→ WRITTEN REQUEST
The required output is a single number: how many lines of the material contain the string "dark".

→ DATA EXCERPT
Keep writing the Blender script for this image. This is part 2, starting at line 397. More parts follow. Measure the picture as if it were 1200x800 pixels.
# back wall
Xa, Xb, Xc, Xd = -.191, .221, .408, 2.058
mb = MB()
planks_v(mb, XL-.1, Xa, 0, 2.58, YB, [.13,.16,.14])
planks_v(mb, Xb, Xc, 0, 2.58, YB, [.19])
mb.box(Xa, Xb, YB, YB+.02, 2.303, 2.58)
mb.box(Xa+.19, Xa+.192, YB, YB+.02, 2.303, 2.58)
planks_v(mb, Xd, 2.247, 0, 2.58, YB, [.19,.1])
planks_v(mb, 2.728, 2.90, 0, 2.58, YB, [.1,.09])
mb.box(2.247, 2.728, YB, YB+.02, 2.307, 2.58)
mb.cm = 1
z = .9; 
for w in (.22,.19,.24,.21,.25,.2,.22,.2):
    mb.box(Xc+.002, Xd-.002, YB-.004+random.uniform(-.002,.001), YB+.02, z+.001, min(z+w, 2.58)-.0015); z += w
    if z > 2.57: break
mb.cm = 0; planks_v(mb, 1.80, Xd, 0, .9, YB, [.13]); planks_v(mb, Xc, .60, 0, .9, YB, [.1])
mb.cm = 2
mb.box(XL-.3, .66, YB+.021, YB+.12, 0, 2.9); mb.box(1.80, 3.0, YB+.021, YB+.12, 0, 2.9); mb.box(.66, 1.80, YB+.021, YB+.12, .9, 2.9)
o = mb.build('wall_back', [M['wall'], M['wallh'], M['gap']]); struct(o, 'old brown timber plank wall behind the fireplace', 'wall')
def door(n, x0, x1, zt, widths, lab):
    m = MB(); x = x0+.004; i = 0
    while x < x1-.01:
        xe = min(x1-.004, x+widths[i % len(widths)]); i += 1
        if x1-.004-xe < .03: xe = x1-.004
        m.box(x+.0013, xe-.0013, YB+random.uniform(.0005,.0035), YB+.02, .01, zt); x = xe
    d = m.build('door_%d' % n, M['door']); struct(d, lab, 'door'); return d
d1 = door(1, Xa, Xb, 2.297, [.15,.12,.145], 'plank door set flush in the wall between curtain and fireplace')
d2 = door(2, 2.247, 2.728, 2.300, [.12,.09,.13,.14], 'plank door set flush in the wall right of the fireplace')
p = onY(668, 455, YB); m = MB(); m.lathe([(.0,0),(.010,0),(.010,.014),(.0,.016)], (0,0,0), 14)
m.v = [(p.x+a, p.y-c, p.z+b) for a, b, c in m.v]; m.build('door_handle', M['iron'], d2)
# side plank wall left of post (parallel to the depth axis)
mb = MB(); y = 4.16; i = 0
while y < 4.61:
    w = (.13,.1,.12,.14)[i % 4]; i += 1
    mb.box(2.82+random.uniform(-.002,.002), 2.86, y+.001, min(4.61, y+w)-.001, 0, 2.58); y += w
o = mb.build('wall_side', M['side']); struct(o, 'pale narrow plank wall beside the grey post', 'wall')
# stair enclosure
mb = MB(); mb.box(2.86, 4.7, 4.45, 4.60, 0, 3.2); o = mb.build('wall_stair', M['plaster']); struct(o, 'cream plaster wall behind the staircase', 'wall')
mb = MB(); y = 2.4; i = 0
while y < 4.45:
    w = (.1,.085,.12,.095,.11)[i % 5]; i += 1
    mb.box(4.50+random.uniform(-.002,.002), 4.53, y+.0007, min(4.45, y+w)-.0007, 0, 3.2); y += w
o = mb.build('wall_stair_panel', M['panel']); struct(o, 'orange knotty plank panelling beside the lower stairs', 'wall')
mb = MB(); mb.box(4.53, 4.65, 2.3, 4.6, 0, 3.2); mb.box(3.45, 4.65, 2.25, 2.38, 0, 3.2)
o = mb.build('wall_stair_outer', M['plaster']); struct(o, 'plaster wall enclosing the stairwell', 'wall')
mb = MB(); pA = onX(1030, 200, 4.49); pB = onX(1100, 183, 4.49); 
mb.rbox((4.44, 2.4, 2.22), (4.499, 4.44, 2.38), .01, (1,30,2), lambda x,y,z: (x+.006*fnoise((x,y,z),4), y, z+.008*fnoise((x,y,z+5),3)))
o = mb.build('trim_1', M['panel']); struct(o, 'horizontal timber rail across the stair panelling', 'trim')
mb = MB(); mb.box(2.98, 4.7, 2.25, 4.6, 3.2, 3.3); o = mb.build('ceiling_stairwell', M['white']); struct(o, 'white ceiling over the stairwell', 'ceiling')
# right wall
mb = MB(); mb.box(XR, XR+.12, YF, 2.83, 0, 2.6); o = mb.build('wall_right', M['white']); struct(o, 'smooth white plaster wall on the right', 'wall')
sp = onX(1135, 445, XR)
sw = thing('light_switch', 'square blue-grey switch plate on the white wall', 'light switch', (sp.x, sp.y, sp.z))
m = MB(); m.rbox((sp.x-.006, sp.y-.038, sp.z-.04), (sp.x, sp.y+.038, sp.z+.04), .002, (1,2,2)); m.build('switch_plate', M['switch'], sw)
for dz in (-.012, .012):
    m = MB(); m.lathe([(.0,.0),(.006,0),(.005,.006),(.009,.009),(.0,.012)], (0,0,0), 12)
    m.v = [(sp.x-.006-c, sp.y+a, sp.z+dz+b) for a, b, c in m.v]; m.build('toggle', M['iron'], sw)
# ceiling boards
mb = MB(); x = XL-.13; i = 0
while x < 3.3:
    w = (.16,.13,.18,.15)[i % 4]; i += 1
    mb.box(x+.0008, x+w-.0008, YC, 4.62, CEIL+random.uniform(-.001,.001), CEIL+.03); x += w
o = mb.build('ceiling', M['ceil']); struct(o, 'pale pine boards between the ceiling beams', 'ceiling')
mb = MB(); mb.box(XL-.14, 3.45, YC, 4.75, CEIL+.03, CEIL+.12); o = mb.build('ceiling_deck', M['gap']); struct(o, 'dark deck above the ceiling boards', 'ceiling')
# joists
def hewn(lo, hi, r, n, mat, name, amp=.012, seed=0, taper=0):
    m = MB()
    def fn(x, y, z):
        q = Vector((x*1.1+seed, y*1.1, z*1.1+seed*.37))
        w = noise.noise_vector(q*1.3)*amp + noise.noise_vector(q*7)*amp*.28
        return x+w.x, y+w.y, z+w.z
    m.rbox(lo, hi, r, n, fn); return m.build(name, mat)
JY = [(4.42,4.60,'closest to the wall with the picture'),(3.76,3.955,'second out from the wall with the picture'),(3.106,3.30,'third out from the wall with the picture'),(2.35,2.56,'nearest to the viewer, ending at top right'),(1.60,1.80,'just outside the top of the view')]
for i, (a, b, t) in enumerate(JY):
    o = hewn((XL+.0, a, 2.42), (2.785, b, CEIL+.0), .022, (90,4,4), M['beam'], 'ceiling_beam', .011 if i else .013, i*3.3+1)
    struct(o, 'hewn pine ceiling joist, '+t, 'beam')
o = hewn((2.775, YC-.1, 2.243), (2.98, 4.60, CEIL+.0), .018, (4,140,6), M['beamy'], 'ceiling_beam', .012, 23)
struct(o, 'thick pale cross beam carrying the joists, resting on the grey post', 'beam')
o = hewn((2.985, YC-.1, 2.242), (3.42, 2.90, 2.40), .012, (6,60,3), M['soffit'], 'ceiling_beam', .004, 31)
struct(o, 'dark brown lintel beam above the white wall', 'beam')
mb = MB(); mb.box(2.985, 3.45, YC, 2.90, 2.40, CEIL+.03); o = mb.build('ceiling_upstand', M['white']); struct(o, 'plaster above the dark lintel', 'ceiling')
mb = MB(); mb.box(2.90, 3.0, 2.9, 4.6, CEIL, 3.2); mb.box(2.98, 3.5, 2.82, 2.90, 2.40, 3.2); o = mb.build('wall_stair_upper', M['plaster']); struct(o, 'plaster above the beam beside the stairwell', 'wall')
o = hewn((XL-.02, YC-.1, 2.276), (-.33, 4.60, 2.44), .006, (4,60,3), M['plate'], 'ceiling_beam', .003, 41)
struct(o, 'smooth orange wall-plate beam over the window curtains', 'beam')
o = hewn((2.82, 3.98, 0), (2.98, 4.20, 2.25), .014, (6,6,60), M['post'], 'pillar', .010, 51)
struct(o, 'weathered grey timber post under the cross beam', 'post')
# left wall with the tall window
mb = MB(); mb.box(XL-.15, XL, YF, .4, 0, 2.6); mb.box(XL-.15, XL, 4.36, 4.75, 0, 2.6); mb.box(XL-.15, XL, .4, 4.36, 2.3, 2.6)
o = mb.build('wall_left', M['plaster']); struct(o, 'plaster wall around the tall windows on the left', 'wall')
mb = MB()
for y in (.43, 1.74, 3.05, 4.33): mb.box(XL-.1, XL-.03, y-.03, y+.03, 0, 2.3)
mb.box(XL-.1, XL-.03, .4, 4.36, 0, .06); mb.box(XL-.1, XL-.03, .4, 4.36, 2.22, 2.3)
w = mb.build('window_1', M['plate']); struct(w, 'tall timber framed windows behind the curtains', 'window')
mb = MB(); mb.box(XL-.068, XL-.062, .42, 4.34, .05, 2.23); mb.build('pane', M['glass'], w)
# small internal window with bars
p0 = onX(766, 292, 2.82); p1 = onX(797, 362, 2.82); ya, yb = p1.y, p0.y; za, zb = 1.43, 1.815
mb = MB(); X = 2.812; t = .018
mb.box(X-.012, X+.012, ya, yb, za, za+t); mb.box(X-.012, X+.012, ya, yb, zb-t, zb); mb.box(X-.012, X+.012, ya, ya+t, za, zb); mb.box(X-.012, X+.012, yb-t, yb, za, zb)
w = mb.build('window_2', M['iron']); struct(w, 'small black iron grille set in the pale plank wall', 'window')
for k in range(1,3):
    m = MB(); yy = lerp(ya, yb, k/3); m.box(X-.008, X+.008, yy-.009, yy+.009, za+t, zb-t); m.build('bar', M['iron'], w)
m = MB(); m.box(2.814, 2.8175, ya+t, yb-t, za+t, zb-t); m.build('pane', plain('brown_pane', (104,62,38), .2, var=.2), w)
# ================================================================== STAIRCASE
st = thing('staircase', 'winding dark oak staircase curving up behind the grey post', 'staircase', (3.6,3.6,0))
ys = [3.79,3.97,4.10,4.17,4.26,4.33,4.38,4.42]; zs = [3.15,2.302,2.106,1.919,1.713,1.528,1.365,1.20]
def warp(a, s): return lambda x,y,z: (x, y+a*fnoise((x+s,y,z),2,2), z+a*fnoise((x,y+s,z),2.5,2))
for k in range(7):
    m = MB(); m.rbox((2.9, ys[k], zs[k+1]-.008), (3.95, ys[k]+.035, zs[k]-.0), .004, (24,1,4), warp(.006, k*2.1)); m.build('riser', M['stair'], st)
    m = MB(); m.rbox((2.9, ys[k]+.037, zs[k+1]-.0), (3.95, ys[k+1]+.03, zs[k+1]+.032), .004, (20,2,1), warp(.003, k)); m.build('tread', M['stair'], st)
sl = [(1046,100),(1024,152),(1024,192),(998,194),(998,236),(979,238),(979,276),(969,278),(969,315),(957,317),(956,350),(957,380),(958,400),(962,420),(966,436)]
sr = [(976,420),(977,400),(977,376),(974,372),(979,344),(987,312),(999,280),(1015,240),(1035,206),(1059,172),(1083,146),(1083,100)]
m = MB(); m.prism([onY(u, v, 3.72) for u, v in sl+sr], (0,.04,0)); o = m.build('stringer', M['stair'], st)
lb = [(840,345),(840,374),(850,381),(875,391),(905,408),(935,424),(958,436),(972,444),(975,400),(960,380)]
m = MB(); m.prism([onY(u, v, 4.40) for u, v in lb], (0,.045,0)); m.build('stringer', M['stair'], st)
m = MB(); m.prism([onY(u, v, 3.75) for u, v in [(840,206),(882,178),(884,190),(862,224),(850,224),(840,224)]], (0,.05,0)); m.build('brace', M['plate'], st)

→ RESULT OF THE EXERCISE
4